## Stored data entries
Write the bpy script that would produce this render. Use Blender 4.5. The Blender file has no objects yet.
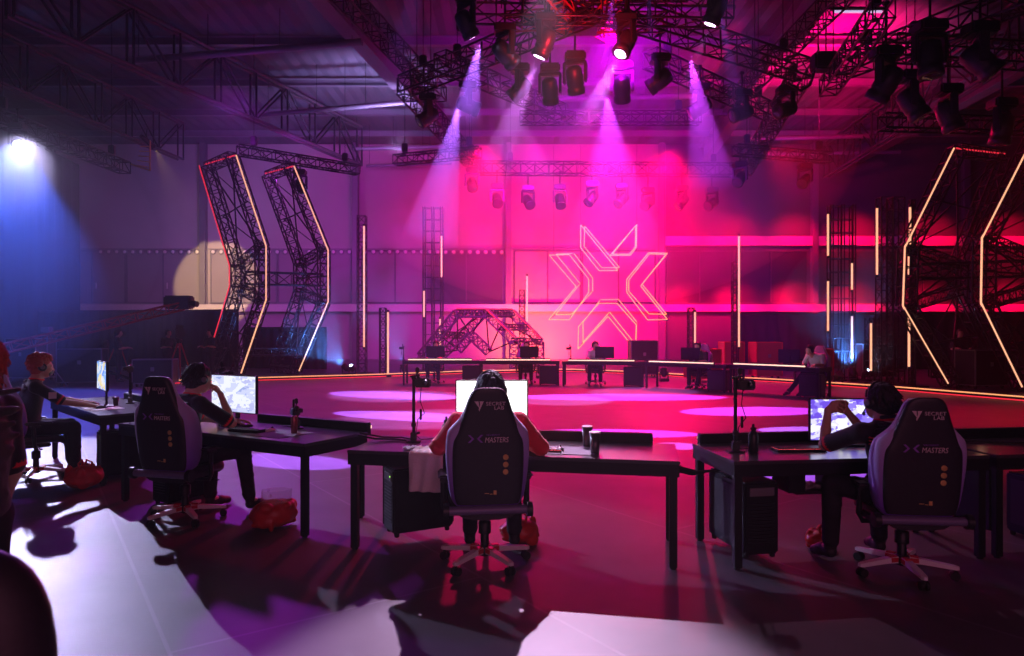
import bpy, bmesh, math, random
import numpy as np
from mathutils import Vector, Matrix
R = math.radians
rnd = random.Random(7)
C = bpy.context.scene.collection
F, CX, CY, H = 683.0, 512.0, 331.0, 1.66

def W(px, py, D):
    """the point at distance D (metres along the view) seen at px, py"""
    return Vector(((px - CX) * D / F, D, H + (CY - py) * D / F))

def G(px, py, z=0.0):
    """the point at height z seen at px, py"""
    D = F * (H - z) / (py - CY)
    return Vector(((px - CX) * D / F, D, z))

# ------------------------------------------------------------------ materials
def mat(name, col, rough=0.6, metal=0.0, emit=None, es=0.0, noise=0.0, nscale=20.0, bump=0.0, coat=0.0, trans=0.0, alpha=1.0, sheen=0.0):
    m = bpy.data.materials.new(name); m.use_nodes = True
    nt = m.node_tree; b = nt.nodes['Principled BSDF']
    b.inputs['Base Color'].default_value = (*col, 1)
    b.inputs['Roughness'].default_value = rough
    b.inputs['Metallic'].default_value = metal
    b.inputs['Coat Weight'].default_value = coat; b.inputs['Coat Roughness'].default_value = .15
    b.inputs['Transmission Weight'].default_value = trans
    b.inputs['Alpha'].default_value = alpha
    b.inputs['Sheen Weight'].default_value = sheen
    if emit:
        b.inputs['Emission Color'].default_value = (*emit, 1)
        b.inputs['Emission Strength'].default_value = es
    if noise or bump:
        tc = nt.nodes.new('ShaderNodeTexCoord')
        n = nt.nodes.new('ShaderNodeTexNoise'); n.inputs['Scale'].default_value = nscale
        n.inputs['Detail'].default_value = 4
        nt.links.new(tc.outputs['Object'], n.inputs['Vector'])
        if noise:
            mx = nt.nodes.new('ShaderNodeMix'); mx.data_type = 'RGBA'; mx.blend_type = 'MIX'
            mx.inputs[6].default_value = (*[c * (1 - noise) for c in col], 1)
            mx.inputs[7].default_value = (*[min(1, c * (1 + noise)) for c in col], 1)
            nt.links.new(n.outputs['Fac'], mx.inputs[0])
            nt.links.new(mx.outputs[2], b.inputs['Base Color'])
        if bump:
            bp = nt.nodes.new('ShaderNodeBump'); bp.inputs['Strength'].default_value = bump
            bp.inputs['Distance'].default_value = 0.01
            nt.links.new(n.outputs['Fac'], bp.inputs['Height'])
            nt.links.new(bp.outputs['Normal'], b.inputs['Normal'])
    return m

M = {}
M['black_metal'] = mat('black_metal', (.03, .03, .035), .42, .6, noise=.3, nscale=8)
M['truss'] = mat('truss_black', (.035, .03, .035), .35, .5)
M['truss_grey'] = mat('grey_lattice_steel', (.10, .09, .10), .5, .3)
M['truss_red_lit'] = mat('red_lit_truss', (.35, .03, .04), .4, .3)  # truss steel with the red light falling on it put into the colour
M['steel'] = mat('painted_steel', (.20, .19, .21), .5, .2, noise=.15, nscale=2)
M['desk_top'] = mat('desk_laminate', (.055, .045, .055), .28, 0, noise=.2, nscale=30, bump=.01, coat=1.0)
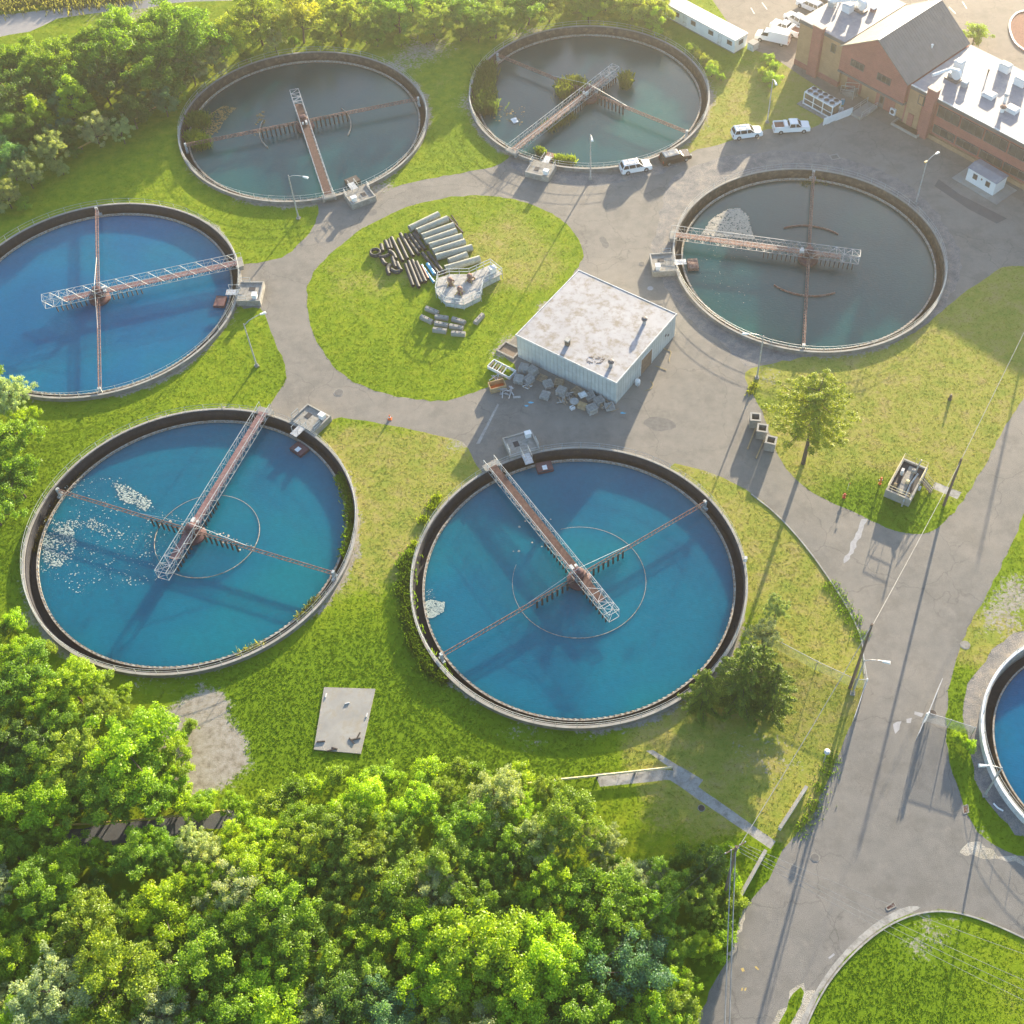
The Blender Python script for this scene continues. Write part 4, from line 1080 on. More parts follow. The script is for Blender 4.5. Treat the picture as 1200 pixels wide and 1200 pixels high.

## PROBLEM
Within the data above, pick out all lines holding the word "script".

## RESPONSE
Write the bpy script that would produce this render. Use Blender 4.5. The Blender file has no objects yet.
The Blender Python script for this scene continues. Write part 4, from line 1080 on. More parts follow. The script is for Blender 4.5. Treat the picture as 1200 pixels wide and 1200 pixels high.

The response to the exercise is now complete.